◆ DATA LINES:
--- Start ---

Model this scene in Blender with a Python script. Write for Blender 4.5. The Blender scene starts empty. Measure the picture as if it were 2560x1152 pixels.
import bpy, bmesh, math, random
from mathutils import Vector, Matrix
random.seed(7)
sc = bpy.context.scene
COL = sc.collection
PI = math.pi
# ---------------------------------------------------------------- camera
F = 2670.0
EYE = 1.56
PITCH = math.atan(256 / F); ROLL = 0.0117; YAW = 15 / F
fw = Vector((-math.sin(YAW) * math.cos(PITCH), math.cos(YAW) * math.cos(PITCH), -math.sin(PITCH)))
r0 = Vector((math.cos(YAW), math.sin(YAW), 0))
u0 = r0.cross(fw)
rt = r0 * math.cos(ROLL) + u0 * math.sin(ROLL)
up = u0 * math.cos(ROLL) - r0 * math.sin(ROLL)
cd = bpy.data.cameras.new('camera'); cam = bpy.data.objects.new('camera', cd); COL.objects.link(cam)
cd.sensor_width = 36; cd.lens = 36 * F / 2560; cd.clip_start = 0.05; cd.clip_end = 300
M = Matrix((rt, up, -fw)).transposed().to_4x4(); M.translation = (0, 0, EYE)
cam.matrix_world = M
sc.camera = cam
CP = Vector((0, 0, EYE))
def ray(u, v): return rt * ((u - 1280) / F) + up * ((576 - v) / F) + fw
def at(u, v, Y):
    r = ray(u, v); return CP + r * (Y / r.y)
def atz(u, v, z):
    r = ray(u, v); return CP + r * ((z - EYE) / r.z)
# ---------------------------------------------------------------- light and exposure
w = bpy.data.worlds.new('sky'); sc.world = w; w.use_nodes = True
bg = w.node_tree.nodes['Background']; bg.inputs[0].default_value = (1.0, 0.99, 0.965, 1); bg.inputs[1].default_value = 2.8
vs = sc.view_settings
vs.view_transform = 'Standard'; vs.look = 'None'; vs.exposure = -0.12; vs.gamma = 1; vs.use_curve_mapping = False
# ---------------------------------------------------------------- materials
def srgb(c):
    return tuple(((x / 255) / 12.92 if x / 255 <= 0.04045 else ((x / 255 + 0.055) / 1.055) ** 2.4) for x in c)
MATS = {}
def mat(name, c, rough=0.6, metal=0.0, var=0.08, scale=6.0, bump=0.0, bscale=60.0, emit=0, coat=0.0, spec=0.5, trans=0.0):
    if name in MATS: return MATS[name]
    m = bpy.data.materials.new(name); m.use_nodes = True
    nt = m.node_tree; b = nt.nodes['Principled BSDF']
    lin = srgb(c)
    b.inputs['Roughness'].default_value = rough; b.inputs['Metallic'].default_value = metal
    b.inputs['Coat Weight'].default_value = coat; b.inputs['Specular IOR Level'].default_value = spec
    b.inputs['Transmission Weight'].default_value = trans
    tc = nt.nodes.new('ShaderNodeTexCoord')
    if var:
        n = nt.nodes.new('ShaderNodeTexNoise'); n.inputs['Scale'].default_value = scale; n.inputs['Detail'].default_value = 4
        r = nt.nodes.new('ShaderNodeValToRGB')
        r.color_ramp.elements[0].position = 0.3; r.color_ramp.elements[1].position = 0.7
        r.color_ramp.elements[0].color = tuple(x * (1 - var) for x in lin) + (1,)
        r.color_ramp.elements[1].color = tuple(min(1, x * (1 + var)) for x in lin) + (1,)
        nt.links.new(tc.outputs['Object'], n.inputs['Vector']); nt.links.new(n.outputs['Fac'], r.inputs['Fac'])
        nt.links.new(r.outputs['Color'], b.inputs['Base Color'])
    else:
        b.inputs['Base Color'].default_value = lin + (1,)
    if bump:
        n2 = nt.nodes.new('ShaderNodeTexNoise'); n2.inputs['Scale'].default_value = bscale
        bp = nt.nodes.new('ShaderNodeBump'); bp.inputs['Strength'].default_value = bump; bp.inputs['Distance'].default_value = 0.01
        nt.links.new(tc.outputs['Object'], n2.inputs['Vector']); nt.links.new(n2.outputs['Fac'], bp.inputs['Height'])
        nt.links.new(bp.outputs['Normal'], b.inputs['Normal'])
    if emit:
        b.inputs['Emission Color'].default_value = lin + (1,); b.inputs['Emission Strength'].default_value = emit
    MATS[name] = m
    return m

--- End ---

◆ CHALLENGE: Return every line above in which the string "scene" occurs.

◆ SOLUTION FOR THIS PROBLEM:
Model this scene in Blender with a Python script. Write for Blender 4.5. The Blender scene starts empty. Measure the picture as if it were 2560x1152 pixels.
sc = bpy.context.scene